Футбол… Стремительный бег, мелькающая трава под ногами, вкус пота на губах, запах пыли, разбитые колени… Сперва я гонял мяч, как и все дворовые ребята. Мы обожали футбол, ходили на стадион на футбольные матчи. Эти дни были для меня подлинным праздником, я даже школу прогуливал. Я бежал на "Пахтакор" чуть ли не утром, потому что потом уже было не попасть, билетов не купить. А я пробирался туда заранее (я же знал все ходы-выходы) и ждал, когда начнется. Ждал целый день. Народу собиралось на стадионе - тьма. Гул голосов, общее возбуждение - меня эта атмосфера сильно будоражила, кружила голову.
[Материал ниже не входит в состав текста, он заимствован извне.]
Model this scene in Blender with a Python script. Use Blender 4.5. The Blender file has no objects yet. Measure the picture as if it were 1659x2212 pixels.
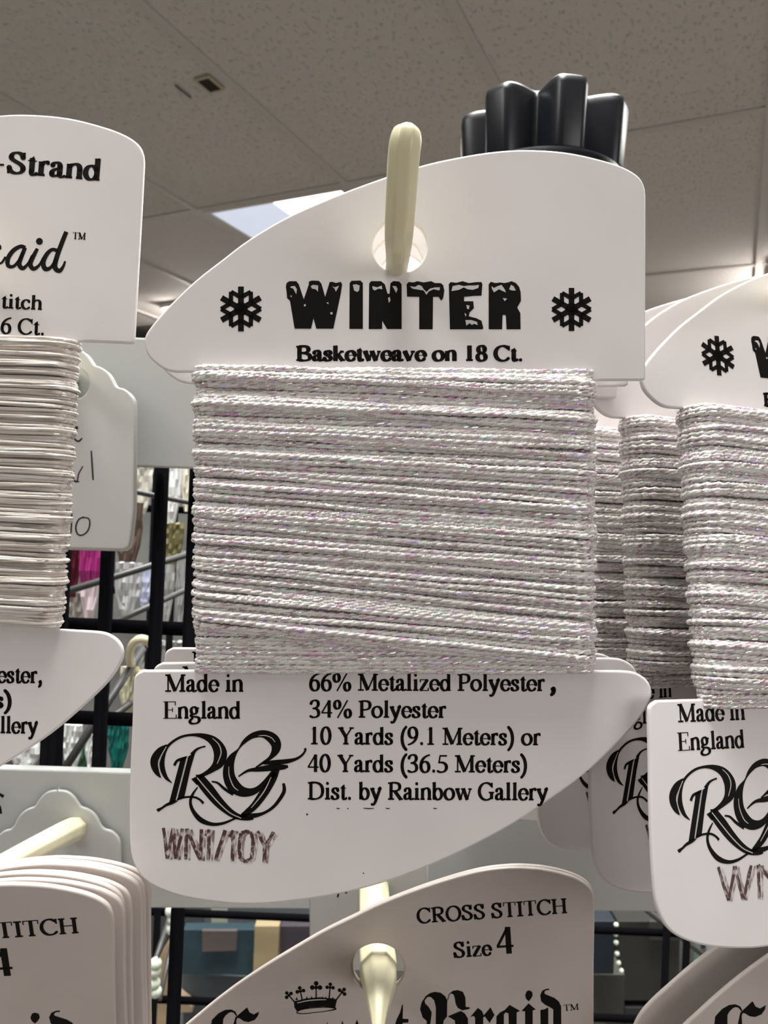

Да, футбол манил меня, как ничто другое.
Вспоминая те годы, я должен признать, что ничем не интересовался по-настоящему, кроме футбола. Ничто не привлекало меня. Зато игре в мяч я отдавался целиком.
Мы играли во дворе, играли на стадионе, играли на Красной площади. Красная площадь в Ташкенте совсем не похожа на московскую. Перед трибуной для высокого начальства тянулась прямая асфальтированная дорога, по которой во время праздников проходили парадные колонны, а все остальное пространство было покрыто травой. Вокруг Красной площади тоже была асфальтированная дорога, и в праздничные дни там обязательно разворачивалась бойкая торговля горячими пирожками и газированной водой. Зимой здесь устанавливали большую елку, что делало Красную площадь неузнаваемой. Все государственные праздники - от 1 Мая до Дня Конституции - официально отмечались там, собирая на площади огромные толпы ликующего народа.